“E’ nostro dovere chiedere per Paolo Borsellino e per le tante persone che hanno servito la comunità e lo Stato un processo di beatificazione”. Lo ha proposto don Cosimo Scordato che nella chiesa di San Saverio ha celebrato la messa per il magistrato ucciso nel 1992 nella strage di via D’Amelio.
L’auspicio di don Scordato, che ha celebrato la funzione religiosa assieme a don Luigi Ciotti, si richiama alla stessa procedura canonica che ha portato alla beatificazione di Rosario Livatino, il giudice “ragazzino” ucciso dalla mafia nel 1990. Citando Gesù, il sacerdote ha detto: “Beati i perseguitati a causa della giustizia”. E ha richiamato i valori della testimonianza e del “martirio” di Borsellino: purezza, trasparenza, mitezza.
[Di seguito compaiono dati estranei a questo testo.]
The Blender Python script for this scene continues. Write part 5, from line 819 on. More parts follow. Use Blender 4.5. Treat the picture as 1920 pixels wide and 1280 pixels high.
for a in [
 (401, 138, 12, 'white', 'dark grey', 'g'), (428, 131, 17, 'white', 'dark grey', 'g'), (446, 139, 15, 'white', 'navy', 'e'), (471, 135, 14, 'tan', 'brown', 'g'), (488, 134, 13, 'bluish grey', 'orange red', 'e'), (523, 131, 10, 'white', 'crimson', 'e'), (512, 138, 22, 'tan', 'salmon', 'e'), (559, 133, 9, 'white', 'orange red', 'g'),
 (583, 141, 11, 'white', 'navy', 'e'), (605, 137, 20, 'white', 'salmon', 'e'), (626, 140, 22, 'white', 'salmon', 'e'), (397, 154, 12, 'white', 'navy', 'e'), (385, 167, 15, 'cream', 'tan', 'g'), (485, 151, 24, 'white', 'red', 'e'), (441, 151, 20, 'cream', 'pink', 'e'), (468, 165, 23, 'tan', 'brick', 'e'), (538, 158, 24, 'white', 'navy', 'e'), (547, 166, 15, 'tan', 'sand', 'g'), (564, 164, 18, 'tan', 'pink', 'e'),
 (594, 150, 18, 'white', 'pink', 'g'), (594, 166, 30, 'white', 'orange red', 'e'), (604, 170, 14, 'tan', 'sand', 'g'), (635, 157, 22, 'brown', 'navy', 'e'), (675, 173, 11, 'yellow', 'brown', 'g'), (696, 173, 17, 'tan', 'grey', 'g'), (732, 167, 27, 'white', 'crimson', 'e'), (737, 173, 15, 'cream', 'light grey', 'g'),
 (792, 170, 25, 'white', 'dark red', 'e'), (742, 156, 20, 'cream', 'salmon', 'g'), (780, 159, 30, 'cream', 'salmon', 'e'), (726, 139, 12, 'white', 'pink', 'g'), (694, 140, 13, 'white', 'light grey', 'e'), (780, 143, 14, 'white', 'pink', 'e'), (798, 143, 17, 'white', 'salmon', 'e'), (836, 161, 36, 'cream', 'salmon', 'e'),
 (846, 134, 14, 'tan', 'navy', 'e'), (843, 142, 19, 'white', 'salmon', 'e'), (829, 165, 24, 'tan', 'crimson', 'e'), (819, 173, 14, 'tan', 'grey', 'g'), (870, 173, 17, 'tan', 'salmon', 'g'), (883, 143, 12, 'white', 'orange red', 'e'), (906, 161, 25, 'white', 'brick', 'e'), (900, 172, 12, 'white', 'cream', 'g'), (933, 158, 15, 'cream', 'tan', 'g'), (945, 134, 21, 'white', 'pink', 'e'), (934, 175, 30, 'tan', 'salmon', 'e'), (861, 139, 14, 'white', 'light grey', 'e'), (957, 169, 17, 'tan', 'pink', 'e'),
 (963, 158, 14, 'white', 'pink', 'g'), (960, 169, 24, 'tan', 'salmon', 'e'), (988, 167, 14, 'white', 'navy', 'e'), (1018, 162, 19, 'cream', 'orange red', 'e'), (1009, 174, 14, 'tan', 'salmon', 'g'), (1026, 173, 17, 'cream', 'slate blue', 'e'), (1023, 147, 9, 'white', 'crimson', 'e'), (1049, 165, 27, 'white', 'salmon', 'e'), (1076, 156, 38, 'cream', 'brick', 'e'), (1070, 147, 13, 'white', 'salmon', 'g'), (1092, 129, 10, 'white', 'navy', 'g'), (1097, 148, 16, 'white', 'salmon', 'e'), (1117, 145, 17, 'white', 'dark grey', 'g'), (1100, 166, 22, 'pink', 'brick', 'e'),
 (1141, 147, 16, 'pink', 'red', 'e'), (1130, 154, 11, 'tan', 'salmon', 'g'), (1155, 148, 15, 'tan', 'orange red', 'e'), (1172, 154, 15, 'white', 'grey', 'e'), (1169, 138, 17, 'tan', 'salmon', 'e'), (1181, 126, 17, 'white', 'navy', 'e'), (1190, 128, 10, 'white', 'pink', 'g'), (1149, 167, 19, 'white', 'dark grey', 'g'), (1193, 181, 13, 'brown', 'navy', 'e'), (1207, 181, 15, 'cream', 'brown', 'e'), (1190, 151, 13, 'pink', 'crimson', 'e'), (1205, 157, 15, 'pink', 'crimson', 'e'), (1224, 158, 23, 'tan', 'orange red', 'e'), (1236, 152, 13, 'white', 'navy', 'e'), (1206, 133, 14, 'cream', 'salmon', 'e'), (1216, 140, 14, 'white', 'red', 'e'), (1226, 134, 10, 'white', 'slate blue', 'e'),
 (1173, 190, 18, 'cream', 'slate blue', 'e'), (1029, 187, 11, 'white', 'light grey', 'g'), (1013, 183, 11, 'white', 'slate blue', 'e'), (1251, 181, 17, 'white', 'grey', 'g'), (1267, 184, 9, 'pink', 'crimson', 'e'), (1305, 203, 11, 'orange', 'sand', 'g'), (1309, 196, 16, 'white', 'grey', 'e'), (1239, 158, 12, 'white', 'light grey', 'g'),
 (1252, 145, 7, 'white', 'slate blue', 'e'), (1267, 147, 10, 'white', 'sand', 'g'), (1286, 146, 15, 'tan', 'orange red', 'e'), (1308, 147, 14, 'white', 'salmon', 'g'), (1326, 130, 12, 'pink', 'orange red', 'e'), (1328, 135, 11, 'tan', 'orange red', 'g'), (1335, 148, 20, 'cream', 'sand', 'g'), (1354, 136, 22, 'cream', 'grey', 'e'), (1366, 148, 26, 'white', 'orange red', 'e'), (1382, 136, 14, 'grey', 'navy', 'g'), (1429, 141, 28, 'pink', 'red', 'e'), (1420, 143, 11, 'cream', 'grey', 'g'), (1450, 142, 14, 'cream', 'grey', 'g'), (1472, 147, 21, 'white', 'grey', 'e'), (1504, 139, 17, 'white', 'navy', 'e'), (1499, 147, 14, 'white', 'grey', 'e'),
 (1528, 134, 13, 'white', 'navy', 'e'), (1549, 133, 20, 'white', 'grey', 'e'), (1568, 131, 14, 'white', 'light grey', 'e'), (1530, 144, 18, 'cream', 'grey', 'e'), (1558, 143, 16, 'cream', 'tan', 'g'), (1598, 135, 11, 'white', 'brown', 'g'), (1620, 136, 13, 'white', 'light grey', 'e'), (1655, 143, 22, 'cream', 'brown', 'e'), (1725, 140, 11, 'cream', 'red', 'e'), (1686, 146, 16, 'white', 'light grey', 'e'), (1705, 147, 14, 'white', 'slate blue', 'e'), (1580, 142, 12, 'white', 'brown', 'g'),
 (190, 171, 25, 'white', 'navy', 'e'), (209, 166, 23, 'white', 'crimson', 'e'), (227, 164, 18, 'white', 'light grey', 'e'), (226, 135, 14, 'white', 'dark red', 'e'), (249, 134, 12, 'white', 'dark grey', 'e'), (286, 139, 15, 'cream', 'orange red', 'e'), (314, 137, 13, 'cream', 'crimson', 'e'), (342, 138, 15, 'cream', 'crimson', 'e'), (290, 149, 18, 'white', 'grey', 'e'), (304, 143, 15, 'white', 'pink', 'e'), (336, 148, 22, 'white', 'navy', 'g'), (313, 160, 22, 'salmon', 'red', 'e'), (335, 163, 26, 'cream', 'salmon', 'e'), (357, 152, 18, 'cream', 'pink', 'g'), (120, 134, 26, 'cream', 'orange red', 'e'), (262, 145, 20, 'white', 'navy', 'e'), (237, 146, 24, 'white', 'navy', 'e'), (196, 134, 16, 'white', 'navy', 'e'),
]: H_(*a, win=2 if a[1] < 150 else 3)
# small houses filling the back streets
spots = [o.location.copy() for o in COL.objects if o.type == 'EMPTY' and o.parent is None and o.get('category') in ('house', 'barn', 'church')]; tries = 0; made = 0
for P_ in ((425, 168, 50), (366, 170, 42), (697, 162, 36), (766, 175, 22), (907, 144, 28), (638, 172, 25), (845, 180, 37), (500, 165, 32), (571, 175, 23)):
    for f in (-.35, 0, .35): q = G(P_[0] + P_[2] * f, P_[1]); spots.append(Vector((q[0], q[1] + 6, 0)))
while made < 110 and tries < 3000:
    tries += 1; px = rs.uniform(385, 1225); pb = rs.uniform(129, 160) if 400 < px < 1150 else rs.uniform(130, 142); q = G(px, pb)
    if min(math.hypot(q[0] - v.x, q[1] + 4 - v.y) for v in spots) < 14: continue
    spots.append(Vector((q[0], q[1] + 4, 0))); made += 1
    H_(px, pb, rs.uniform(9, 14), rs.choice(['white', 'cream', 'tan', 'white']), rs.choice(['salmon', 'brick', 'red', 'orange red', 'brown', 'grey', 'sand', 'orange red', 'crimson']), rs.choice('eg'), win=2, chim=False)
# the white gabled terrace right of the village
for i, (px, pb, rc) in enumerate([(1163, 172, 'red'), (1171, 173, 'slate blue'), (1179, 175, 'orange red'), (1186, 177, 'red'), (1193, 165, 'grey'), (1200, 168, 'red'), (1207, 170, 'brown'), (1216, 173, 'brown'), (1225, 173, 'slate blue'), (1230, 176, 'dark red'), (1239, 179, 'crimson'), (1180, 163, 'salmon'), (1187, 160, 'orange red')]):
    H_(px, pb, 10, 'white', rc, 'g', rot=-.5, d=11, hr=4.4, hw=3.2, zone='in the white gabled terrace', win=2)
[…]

“Sono – ha aggiunto – beatitudini che hanno a che fare con la vita di ogni giorno. Dobbiamo quindi superare i modelli ecclesiastici di santità e sentirci tutti debitori per una testimonianza di resistenza diventata un atto supremo di libertà. Tutti dobbiamo anche contribuire a portare a verità le vicende di cui uomini come Borsellino sono stati protagonisti”. In prima fila, nella chiesa affollata da magistrati e uomini delle forze dell’ordine tra cui il capo della polizia Franco Gabrielli, c’erano due dei figli di Borsellino, Fiammetta e Manfredi. In questa chiesa barocca del Seicento, il magistrato partecipava sempre alla celebrazione domenicale. “Di lui – ha detto don Cosimo Scordato – ho il ricordo di una persona che si dedicava amorevolmente alla famiglia”.